Black Hole Sun”, “Spoonman”, “Fell On Black Days”, “The Day I Tried To Live”, “Superunknown”… Boş yok. Dönemin grunge rüzgârının zirvelerinden biri olmasının yanı sıra Soundgarden için de metal köklerinden birkaç adım daha uzaklaşıp geniş kitleye hitap etme açısından bir dönüm noktası. Baştan sona, rock tarihinin kayıt altına alınmış en özel vokal performanslarından birini barındırması da cabası. Hatta Chris Cornell’ın çıktığı tiz seslerle stüdyodaki bazı mikrofonları haşat ettiği efsaneleri anlatılır.

İlk dinleyişte hissettirdikleri vs bugün hissettirdikleri

İlk kez “Black Hole Sun” dinlemeyi tarif etmek pek mümkün olmasa gerek. Bir oyunda yeni harita açmaya benzetebiliriz. Albümün kalanı da öyle. Kim Thayil’in ciğer titreten görkemli gitarları, Matt Cameron’ın peşine takılıp koşturma arzusu uyandıran davulları ve Ben Shepherd’ın her daim vurgulu basları… İcrasına, şarkı yazımına ve belki de en önemlisi tutkulu tavrına tutuldukça; parçası olarak anıldığı akımın en ayrıksı örneklerinden biri olduğunun farkına varmıştım. 
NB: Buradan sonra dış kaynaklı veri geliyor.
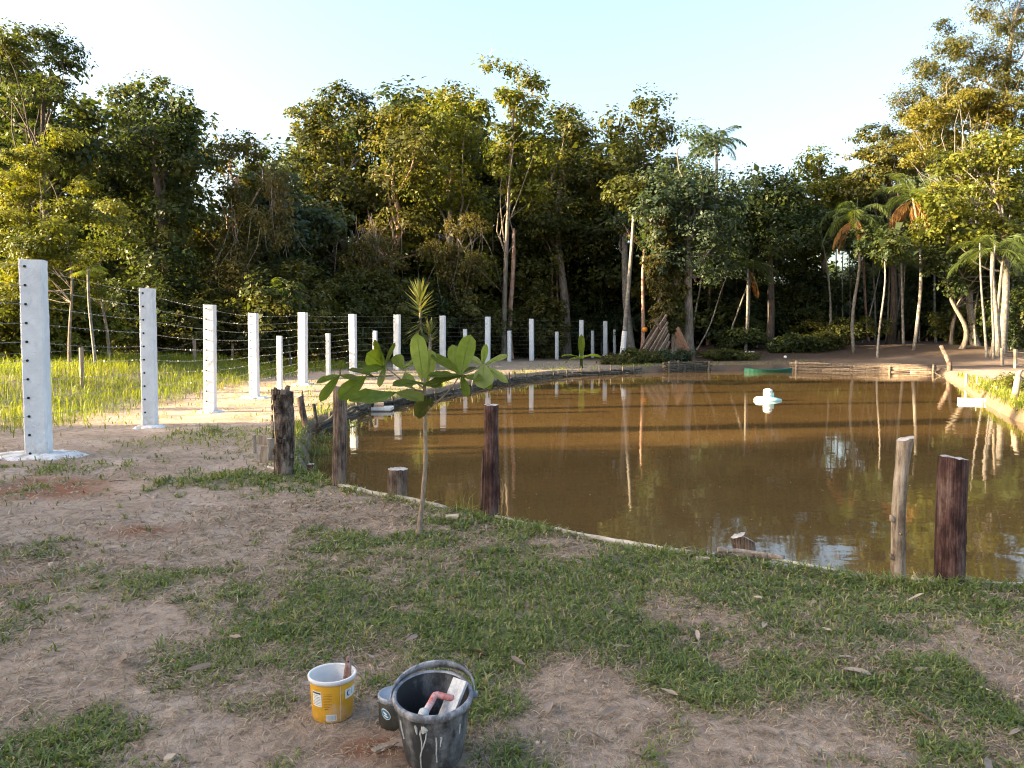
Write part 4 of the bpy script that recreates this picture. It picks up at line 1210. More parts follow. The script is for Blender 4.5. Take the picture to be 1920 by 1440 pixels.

Badmotorfinger’ın haşarı havası dörtlüye çok yakışsa da Superunknown’un ihtişamına karşı koymak mümkün değil. Karanlığı kurcalayan sözlerinin içeriğiyle de bugün, Cornell’ın erken vedasının yaşattıklarıyla beraber kalp kırıcı bir etkiye sahip. 

Bunu biliyor muydunuz?

Albümün başlığı bir palyaçoya dayanıyor. J.P. Patches, 70’lerde Seattle’da yayın yapan bir televizyonun çocuk kuşağında beliren bir karakter. Sonraları bir film uyarlaması çekiliyor, VHS kaset baskılarında filme “Superklown” ismi veriliyor. 90’larda akşamdan kalma bir sabahta yattığı yerden kaseti gören Chris Cornell, yazıyı “Superunknown” (Süper bilinmeyen) olarak yanlış okuyor ve farkında olmadan tüm zamanların en akılda kalıcı kelime oyunlarından biri böylelikle ortaya çıkıyor.